Todos esses fatores combinados significaram que o cerco deveria ser abandonado. É também interessante notar que nem as fontes cristãs e nem as muçulmanas, mencionam a presença de máquinas de cerco. Outra vez, mal planejamento e logística pobre iriam validar a destruição dos cruzados. O combate em volta da cidade foi feroz, com sérias perdas para ambos os lados, mas nenhum avanço real foi feito durante os quatro dias. A ausência de um plano prévio apoiado em logísticas apropriadas e armamentos de cerco mostrou-se fatal. Os fracassos da Segunda Cruzada estão agora colocando a já lendária Primeira Cruzada, em discussão segundo outra perspectiva.

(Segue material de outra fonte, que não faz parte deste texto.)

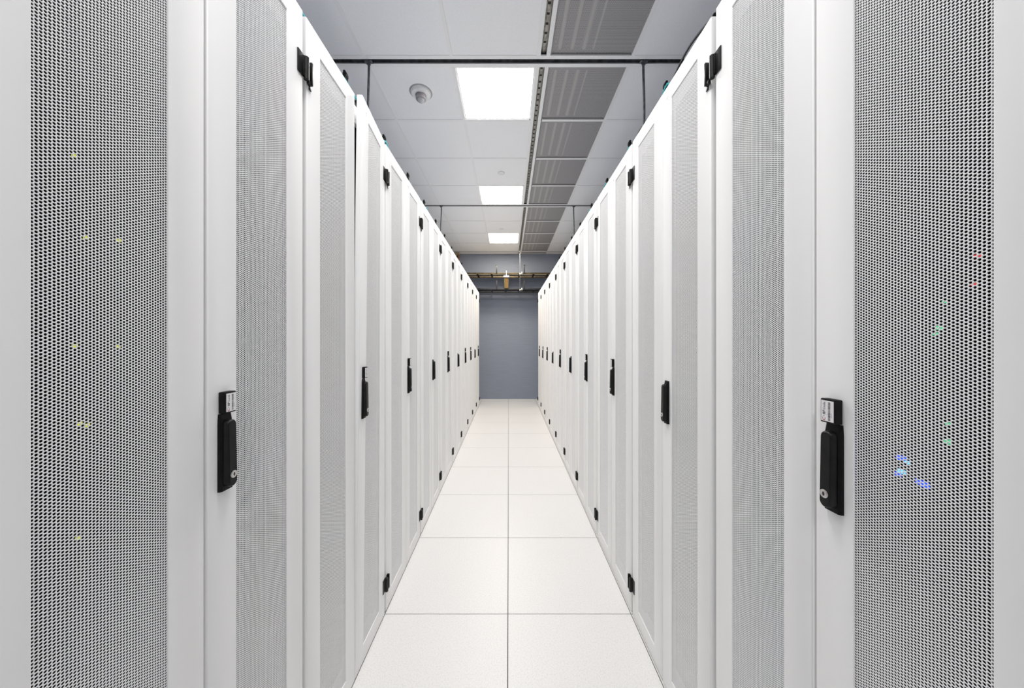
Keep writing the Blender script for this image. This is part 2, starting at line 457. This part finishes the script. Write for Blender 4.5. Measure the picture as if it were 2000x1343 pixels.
# the door that hangs ajar: twisted out at the top of its free edge
def out(x, z): return -.029 * np.clip((LEAF1 - x) / (LEAF1 - LEAF0), 0, 1) * np.clip((z - .15) / 2.17, 0, 1)
ajar = door_mesh(LEAF0, LEAF1, *PR).warp(lambda x, y, z: (x, y + float(out(x, z)), z))
ME['doorR_ajar'] = ajar.mesh('door', WHITE)
ME['perfR_ajar'] = perf_mesh('mesh_panel', PR[0] - .006, PR[1] + .006, out)

HZ = (2.167, .154)
def cabinet(label, group, tagged=True, ajar=False, side='left'):
    t = thing('server_cabinet', label, 'server cabinet', group=group)
    link('body', ME['body'], t)
    link('interior_panel', ME['interior'], t)
    dl = link('door', ME['doorL'], t); link('mesh_panel', ME['perfL'], dl)
    s = '_ajar' if ajar else ''
    dr = link('door', ME['doorR' + s], t); link('mesh_panel', ME['perfR' + s], dr)
    if ajar: dr['label'] = 'door hanging slightly ajar at the top'
    for z in HZ:
        a = link('hinge', ME['hingeL' if side == 'left' else 'hingeLb'], dl); a.location.z = z
        b = link('hinge', ME['hingeR' if side == 'left' else 'hingeRs'], dr); b.location.z = z
    dy = float(out(HC, 1.12)) if ajar else 0
    for nm, k in (('handle_plate', 'plate'), ('handle_lever', 'lever'), ('lock_cylinder', 'lock')):
        o = link(nm, ME[k], dr); o.location.y = dy
    e = link('emblem', ME['emblem'], dr); e.location.y = float(out(.04, 2.283)) if ajar else 0
    if tagged:
        for nm, k in (('sensor_tag', 'tag'), ('tag_label', 'label')):
            o = link(nm, ME[k], dr); o.location.y = dy
    return t
ORD = ['nearest', 'second', 'third', 'fourth', 'fifth', 'sixth', 'seventh', 'eighth', 'ninth', 'tenth']
def lab(i, side, tagged, extra=''):
    if extra: return extra
    if i == 9: return 'farthest white server cabinet of the %s row, its end facing the blue wall' % side
    return '%s white server cabinet from the camera in the %s row, %s' % (ORD[i], side, 'tag above handle' if tagged else 'no tag on handle')
NOTAG = {'left': (3, 5, 8), 'right': (1, 4, 6)}
EXTRA = {('left', 0): 'nearest white server cabinet at the left edge, yellow-green lights behind its mesh',
         ('left', 1): 'second white server cabinet in the left row, its right door hanging ajar',
         ('right', 0): 'nearest white server cabinet at the right edge, blue lights behind its mesh'}
protos = {}
cabs = {}
for side, sg in (('left', -1), ('right', 1)):
    for i in range(N):
        tg = i not in NOTAG[side]; aj = (side, i) == ('left', 1)
        L = lab(i, side, tg, EXTRA.get((side, i), ''))
        g = 'server cabinets in the %s row' % side
        if (side, tg, aj) in protos:
            c = copy_tree(protos[(side, tg, aj)]); tag(c, L, 'server cabinet', g)
        else:
            c = protos[(side, tg, aj)] = cabinet(L, g, tg, aj, side)
        c.location = (sg * W, EDGE + (i - .5) * PITCH + (.0026 if sg < 0 else -.003) * (i == 0), 0)
        c.rotation_euler = (0, 0, R(90) if sg < 0 else R(-90))
        cabs[(side, i)] = c
# little lights on the equipment behind the near doors
def led(side, px, py, col, wd=.006, ht=.004):
    sg = -1 if side == 'left' else 1
    X = W + DT + .0335; u = abs(px - 993.5)
    y = F * X / u; z = EYE - (py - 664) / u * X
    i = int((y - EDGE) // PITCH) + 1
    c = cabs[(side, i)]; lx = (y - (EDGE + (i - .5) * PITCH)) * (-sg)
    panel = [k for k in c.children if k.name.startswith('interior_panel')][0]
    o = MB().box(-wd / 2, wd / 2, 0, .003, -ht / 2, ht / 2, .0006, 0, 1).obj('status_light', col, panel)
    o.location = (lx, X - W - .002, z)
BLUE = emit('blue_led', (.02, .08, 1), .38); CYAN = emit('cyan_led', (.10, .45, 1), .6)
YEL = emit('yellow_green_led', (.75, .8, .08), .22); GRN = emit('green_led', (.15, .9, .4), .2); REDL = emit('red_led', (1, .1, .1), .2)
for px, py, cc, w, h in ((1757, 893, BLUE, .014, .008), (1768, 901, CYAN, .006, .005), (1757, 919, CYAN, .010, .007), (1751, 924, BLUE, .008, .007),
                         (1797, 941, BLUE, .016, .008), (1803, 947, BLUE, .010, .006), (1846, 861, GRN, .007, .007), (1831, 640, GRN, .008, .006),
                         (1822, 652, GRN, .006, .004), (1840, 590, GRN, .005, .004), (1846, 826, GRN, .005, .004), (1905, 500, REDL, .007, .004), (1897, 556, REDL, .005, .004)):
    led('right', px, py, cc, w, h)
for px, py in ((140, 302), (163, 463), (226, 677), (141, 675), (165, 831), (148, 1052), (228, 468), (150, 828)):
    led('left', px, py, YEL, .006, .005)

# ------------------------------------------------------------------ ceiling fixtures
LSTR = {-6: 7.0, -3: 7.6, 0: 8.0, 3: 9.6, 6: 13.5}
LCOL = {-6: (1, .985, .96), -3: (1, .985, .97), 0: (1, .99, .975), 3: (1, .965, .925), 6: (1, .905, .77)}
LLAB = {0: 'largest glowing square ceiling light, beside the smoke detector', 3: 'middle glowing square ceiling light down the aisle',
        6: 'farthest and smallest glowing square ceiling light near the end wall',
        -3: 'square ceiling light directly above the camera', -6: 'square ceiling light behind the camera'}
for k in (0, 3, 6, -3, -6):
    x0, x1 = -.392, .197; y0, y1 = T0 + k * TILE + .012, T0 + (k + 1) * TILE - .012
    if k % 4 == 0: y0 += .034
    if (k + 1) % 4 == 0: y1 -= .034
    cx, cy = (x0 + x1) / 2, (y0 + y1) / 2
    t = thing('ceiling_light', LLAB[k], 'ceiling light', (cx, cy, CEIL), 0, 'square ceiling lights')
    hx, hy = (x1 - x0) / 2, (y1 - y0) / 2
    fr = MB(); e = .014
    def rc(a, b, z): return [(-a, -b, z), (a, -b, z), (a, b, z), (-a, b, z)]
    fr.rings([rc(hx, hy, .02), rc(hx, hy, .001), rc(hx - e, hy - e, .001), rc(hx - e, hy - e, .02)])
    fr.obj('frame', TEE, t, False)
    d = MB(); a, b = hx - e, hy - e
    d.add([(-a, -b, .006), (a, -b, .006), (a, b, .006), (-a, b, .006)], [(0, 3, 2, 1)], 0)
    d.obj('diffuser', emit('diffuser_glow_%d' % (k + 6), LCOL[k], LSTR[k]), t, False)
    MB().box(-hx + .002, hx - .002, -hy + .002, hy - .002, .0205, .06).obj('housing', GALV, t, False)
# return air grilles
gp = None
for j, k in enumerate(range(-2, 9)):
    x0, x1 = .292, .856; y0, y1 = T0 + k * TILE + .013, min(T0 + (k + 1) * TILE - .013, WALL - .032)
    if k % 4 == 0: y0 += .036
    if (k + 1) % 4 == 0: y1 -= .036
    vis = j - 1
    if j == 0: L = 'grey perforated ceiling grille just above the camera, out past the picture top'
    elif k == 8: L = 'thin strip of grey ceiling grille against the blue end wall'
    else: L = 'grey perforated ceiling grille, %s from the camera along the right ceiling' % ['first', 'second', 'third', 'fourth', 'fifth', 'sixth', 'seventh', 'eighth', 'ninth'][vis]
    t = thing('ceiling_grille', L, 'ceiling grille', ((x0 + x1) / 2, (y0 + y1) / 2, CEIL), 0, 'ceiling grilles')
    hx, hy = (x1 - x0) / 2, (y1 - y0) / 2
    MB().box(-hx, hx, -hy, hy, .010, .013).obj('perforated_sheet', GRILLE, t, False)
    MB().rings([[(-a, -b, z), (a, -b, z), (a, b, z), (-a, b, z)] for a, b, z in ((hx + .004, hy + .004, .018), (hx + .004, hy + .004, .003), (hx - .006, hy - .006, .003), (hx - .006, hy - .006, .018))]).obj('frame', GRILLE, t, False)
    if hy > .15:
        for x in (.349, .434, .514, .578):
            m = MB(); lx = x - (x0 + x1) / 2
            for b, z0, z1, mi in ((.019, .0102, .0096, 1), (.010, .0097, .0090, 0)):
                if x > .57: b *= .45
                m.add([(lx + a, sy * (hy - .035 - .01 * mi) * q, z) for sy in (-1, 1) for a, z, q in ((-b, z0, 1), (-b * .5, z1, .98), (b * .5, z1, .98), (b, z0, 1))],
                      [(0, 1, 5, 4), (1, 2, 6, 5), (2, 3, 7, 6), (0, 3, 2, 1), (4, 5, 6, 7), (0, 4, 7, 3)], mi)
            m.obj('louver_blade', [RIB, RIB2], t)  # pale core and greyer edges paint a soft bright streak
# smoke detector
def ceil_pt(px, py, z=CEIL):
    d = F * (z - EYE) / (664 - py); return ((px - 993.5) / F * d, d, z)
p = ceil_pt(822, 181)
t = thing('smoke_detector', 'round white smoke detector on the ceiling beside the largest light', 'smoke detector', p)
MB().lathe((0, 0, 0), [(.052, -.024), (.070, -.020), (.078, -.010), (.080, .003)], 48).obj('base', DET, t)
MB().lathe((0, 0, 0), [(.083, .001), (.090, .002), (.091, .006)], 48).obj('trim_ring', DETG, t)  # dark grey ring stands in for the shadow line around the base
m = MB(); m.lathe((0, 0, 0), [(.030, -.060), (.038, -.056), (.041, -.040), (.043, -.024)], 32)
for k in range(16):
    a = 2 * math.pi * k / 16
    m.box(-.0025, .0025, .040, .0455, -.054, -.026, 0).v[-8:] = [(x * math.cos(a) - y * math.sin(a), x * math.sin(a) + y * math.cos(a), z) for x, y, z in m.v[-8:]]
m.obj('sensor_cage', DETG, t)
MB().lathe((0, 0, 0), [(.004, -.076), (.018, -.073), (.027, -.066), (.031, -.058)], 28).obj('lens', LENS, t)
for (px, py), L in (((979, 338), 'small round white sprinkler cover plate in front of the middle ceiling light'),
                    ((979, 447), 'faint round sprinkler cover plate before the farthest ceiling light')):
    q = ceil_pt(px, py)
    t = thing('sprinkler_cover', L, 'sprinkler', q, 0, 'sprinkler cover plates')
    MB().lathe((0, 0, 0), [(.034, -.006), (.041, -.004), (.042, -.001)], 32).obj('cover_plate', DET, t)
    MB().lathe((0, 0, 0), [(.030, -.001), (.030, .007)], 24).obj('collar', DETG, t)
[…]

O colapso do cerco após tão curto tempo sugere que se suspeite, como Conrado III, que os defensores subornaram os residentes cristãos para se manterem inativos. Outros suspeitam de uma interferência bizantina. Provavelmente ocorreram desentendimentos e suspeições entre as facções cruzadas, especialmente entre aqueles já residentes no Levante e os recém-chegados e, inclusive, entre os líderes para definir exatamente o que fazer com Damasco se e quando fosse capturada. Subestimaram, talvez, o fervor dos defensores para manter sua estimada posse e a chegada de um grande exército muçulmano distante 150 km, enviado por Nur ad-Din. Com limitação em números e suprimentos, enfrentando um tempo muito curto para capturar a cidade antes da chegada da força de socorro muçulmana e suas próprias fracas defesas, os líderes cruzados preferiram a opção da retirada a combater no outro dia. Não deveria acontecer outro combate, pois o exército havia se retirado para o Reino de Jerusalém. Conrado III retornou à Europa em setembro de 1148 e Louis, após um tour pela Terra Santa, fez o mesmo seis meses mais tarde. A Segunda Cruzada, apesar de muita promessa quando convocada, malogrou desapontadoramente, tal como fogos de artifício molhados.
Consequências
Nur ad-Din, como os cruzados sem dúvida haviam temido, continuou a consolidar seu império e, em 29 de junho de 1149, tomou Antioquia após a batalha de Inab, decapitando seu governante, Raymond de Antioquia. E Raymond, o Conde de Edessa, foi capturado e mantido em prisão e o Estado Latino de Edessa foi eliminado em 1150. Em seguida, Nur ad-Din assumiu o controle de Damasco em abril de 1154, após a morte de causas naturais de Mu’in al-Din, unindo a Síria muçulmana. Os muçulmanos poderiam representar uma ameaça permanente tanto ao Império Bizantino, como ao Oriente Latino. Quando Shirkuh, general de Nur ad-Din, conquistou o Egito em 1168, o caminho estava aberto para uma ainda maior ameaça à cristandade, o grande líder muçulmano Saladin (rein.1169 – 1193), sultão de Egito, cuja vitória na Batalha de Hattin em 1187, iria provocar a convocação da Terceira Cruzada (1189-1192).